Hostility towards refugees, for instance, would eventually be impossible to maintain in a society in which they were indistinguishable from the general population: that is, one in which detention centres didn’t exist, non-residents weren’t discriminated against and a hysterical fuss wasn’t made about people arriving in the country by boat. In these conditions, anti-refugee sentiments would eventually become nonsense, nothing more than a vestige of a bygone era, and those who clung to them a novelty.
A world to win
If oppression could be overcome by effective advocacy or orderly protest action by those affected, then there would be no need for a broader analysis of oppression or a political strategy for combating it. But history demonstrates that the powerful will not relent that easily.

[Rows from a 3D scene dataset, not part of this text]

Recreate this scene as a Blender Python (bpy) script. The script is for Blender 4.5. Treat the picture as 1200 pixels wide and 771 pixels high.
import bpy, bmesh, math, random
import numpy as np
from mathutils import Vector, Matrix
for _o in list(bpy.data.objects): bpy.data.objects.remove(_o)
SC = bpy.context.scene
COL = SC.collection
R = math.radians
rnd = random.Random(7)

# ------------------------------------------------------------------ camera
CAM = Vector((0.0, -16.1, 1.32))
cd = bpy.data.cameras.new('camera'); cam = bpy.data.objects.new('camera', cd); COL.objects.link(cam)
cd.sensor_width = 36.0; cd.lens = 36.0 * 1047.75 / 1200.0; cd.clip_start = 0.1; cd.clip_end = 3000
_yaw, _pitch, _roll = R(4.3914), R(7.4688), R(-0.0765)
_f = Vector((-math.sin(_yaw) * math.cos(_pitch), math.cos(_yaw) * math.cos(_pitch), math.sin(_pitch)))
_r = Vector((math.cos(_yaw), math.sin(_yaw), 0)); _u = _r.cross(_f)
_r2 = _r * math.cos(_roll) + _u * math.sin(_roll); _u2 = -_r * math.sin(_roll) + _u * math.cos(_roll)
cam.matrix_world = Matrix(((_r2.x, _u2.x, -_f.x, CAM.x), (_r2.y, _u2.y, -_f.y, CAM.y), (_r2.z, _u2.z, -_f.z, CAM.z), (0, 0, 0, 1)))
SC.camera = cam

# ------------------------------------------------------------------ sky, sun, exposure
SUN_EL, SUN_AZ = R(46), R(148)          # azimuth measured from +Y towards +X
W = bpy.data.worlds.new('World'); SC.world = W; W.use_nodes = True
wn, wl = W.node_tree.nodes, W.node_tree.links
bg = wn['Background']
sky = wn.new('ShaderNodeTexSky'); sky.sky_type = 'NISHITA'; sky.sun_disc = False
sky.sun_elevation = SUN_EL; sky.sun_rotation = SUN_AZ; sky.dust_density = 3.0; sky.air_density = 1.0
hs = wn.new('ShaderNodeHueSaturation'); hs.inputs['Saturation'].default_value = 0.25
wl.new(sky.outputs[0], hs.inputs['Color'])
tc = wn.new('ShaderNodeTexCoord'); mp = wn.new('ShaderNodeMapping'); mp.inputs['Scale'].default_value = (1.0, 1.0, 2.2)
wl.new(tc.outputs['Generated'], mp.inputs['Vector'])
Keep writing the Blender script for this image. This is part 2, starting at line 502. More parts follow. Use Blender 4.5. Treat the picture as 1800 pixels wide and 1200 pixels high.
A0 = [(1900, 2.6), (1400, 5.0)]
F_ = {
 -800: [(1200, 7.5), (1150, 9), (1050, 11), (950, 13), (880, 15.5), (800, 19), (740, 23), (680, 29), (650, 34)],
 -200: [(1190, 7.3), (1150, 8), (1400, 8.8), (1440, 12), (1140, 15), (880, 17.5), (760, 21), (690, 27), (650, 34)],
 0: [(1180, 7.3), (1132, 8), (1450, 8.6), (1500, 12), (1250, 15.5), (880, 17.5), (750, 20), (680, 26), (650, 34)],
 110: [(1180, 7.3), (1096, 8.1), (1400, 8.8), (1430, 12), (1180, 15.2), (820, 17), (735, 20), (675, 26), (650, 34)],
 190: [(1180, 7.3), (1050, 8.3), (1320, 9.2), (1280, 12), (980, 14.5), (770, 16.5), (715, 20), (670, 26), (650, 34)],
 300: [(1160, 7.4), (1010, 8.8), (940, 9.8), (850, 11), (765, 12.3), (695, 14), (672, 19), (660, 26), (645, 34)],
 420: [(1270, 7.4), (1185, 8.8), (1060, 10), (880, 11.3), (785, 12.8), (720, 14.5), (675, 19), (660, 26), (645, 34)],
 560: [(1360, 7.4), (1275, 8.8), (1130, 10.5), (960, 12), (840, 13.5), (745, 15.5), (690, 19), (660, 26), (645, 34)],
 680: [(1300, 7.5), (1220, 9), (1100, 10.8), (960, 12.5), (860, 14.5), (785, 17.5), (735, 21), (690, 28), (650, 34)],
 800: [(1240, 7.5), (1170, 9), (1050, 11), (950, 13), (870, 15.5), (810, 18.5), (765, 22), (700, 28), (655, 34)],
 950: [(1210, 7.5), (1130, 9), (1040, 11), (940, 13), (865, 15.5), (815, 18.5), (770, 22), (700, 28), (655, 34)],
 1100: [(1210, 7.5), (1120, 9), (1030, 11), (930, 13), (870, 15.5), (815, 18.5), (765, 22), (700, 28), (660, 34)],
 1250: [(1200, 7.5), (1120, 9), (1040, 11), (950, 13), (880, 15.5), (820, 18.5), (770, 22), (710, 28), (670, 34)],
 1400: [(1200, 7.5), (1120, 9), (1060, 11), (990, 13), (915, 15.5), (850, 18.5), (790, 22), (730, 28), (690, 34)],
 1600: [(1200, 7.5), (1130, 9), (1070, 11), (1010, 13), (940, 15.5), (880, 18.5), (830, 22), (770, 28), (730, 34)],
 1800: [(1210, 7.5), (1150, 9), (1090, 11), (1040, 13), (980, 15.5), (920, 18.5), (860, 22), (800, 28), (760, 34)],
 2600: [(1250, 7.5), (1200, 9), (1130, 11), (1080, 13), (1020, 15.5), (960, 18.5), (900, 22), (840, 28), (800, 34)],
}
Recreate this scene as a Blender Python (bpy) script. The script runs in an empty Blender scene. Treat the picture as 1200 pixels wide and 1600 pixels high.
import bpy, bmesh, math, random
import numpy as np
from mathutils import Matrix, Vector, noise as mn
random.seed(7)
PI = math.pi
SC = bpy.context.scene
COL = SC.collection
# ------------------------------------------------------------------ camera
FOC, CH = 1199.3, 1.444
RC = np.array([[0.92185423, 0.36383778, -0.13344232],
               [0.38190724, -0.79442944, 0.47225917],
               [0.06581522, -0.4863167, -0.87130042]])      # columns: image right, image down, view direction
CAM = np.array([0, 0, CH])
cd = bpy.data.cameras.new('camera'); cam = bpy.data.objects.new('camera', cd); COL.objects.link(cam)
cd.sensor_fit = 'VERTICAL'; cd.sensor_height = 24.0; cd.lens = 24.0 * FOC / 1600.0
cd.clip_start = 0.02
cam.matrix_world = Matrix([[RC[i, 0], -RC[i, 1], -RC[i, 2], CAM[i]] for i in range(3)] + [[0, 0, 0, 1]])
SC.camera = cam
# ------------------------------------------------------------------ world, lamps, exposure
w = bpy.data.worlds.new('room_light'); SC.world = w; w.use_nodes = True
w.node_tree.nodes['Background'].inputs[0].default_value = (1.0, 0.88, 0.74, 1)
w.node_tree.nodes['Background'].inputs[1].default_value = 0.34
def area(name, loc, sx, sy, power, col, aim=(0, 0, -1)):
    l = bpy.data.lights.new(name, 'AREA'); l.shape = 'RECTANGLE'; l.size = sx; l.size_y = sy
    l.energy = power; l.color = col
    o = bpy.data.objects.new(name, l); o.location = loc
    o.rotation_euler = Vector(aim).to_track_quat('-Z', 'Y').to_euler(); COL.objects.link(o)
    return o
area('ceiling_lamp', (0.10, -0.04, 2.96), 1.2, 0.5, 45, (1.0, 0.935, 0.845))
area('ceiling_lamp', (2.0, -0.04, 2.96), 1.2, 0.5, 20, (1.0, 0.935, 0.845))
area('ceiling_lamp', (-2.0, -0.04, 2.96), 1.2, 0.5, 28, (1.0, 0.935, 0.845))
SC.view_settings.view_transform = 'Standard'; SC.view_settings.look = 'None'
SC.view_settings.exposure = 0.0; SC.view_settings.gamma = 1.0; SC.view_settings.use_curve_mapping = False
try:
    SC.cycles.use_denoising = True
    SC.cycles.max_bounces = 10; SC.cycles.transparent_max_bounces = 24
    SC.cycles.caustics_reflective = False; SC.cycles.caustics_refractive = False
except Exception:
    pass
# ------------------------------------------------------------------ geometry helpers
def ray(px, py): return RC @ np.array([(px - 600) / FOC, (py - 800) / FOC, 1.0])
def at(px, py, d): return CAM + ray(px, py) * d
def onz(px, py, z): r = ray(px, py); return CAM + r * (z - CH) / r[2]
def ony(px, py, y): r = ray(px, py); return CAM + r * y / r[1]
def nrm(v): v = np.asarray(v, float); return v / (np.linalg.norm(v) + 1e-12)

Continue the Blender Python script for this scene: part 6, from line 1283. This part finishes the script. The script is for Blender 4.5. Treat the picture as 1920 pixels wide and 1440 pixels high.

To ignore the question of which ideas and political approaches best equip the oppressed to fight for their rights is an abrogation of responsibility and a sure recipe for defeat. An approach that starts with an understanding of how all forms of oppression are intimately tied to the economic and political prerogatives of capitalism is therefore essential, both in order to more successfully wage struggles for immediate demands and in order to understand what is needed to end oppression for good.